One of the biggest challenges facing the creative team is deceptively simple: TV doesn’t lack for detectives, irrespective of age or gender or amateur status. What makes a teenage girl detective “Nancy Drew” if you want the brand name to mean anything?
It works best here when Nancy’s investigative process is at its most quaint. Nancy Drew should be the master of finding hidden compartments or uncovering sealed lockets or the most rudimentary of breaking-and-entering, poking around in attics and under stairwells. When she’s doing that here, even as it’s coupled with a more hard-boiled and sarcastic voiceover, Nancy Drew has a little charm. I also enjoyed the sense of Nancy’s detective history in the community, the news clippings of past successes or side references to ostensibly silly cases she cracked. I always enjoy a “youthful prodigy gone to seed” story, which reminds me that if Schwartz and Savage aren’t developing Edgar Cantero’s Meddling Kids for TV, they should be. Keeping Nancy’s methodology intentionally archaic — which isn’t done nearly enough in the two episodes sent to critics — is also a decent cover for a flimsy main mystery. The reason Veronica Mars works as well as it does in the first season is because the primary cases she’s solving relate directly and inextricably to her own past and her personal trauma and not just like, “Gee, Nancy Drew. Even though you’ve only been a force for good in this community previously, we’re going to consider you a suspect in a MURDER because of general proximity.” Having Nancy become a suspect in a murder points mostly to the need to impose Riverdale-esque heightened stakes for a core audience that knows Nancy Drew as a failed Emma Roberts movie.

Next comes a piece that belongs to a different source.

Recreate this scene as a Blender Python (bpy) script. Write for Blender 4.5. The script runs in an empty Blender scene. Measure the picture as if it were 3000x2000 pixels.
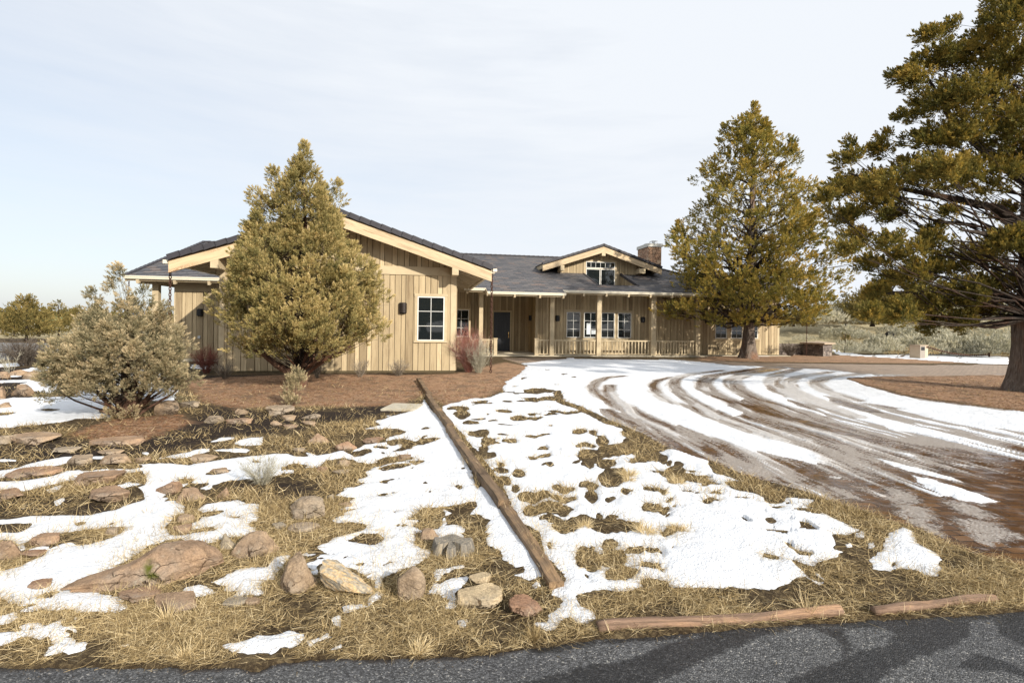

It’s actually a relief that pilot director Larry Teng doesn’t force Riverdale-esque hyper-stylization on Nancy Drew, which has a simple and atmospheric look, giving its Vancouver settings just enough resemblance to a seaside Maine town — one of those TV towns with weekly commemorative ceremonies and nonstop superstitions — to avoid blatant annoyance. There are a few intended scares contributed by the story’s supernatural elements, helpful because the generic mystery doesn’t generate any real tension on its own.
Leading the cast, newcomer McMann is good, if not instantly distinctive. She’s better when Nancy gets to be a little edgier and she nicely conveys the rush that Nancy gets when she’s following clues, almost like an addiction. For all of their illicit nookie and the suggestion that Nick is some sort of “bad boy,” Kasim and McMann generate no heat at all and could be playing a chaste, retro version of this familiar coupling, but they have a decent and friendly chemistry instead.
Of the supporting Scooby Gang, Lewis brings some welcome humor and I’m still waiting for Saxon and Jaizani to make much impression. It’s a cast designed for a CW promotional photo, one that would probably feature Wolf off to the side with arms crossed sternly.
The Party of Five veteran has a good set-jawed earnestness and he fulfills the necessary CW hunky parent mandate of making viewers of a certain age feel very old — like the title won’t do that already.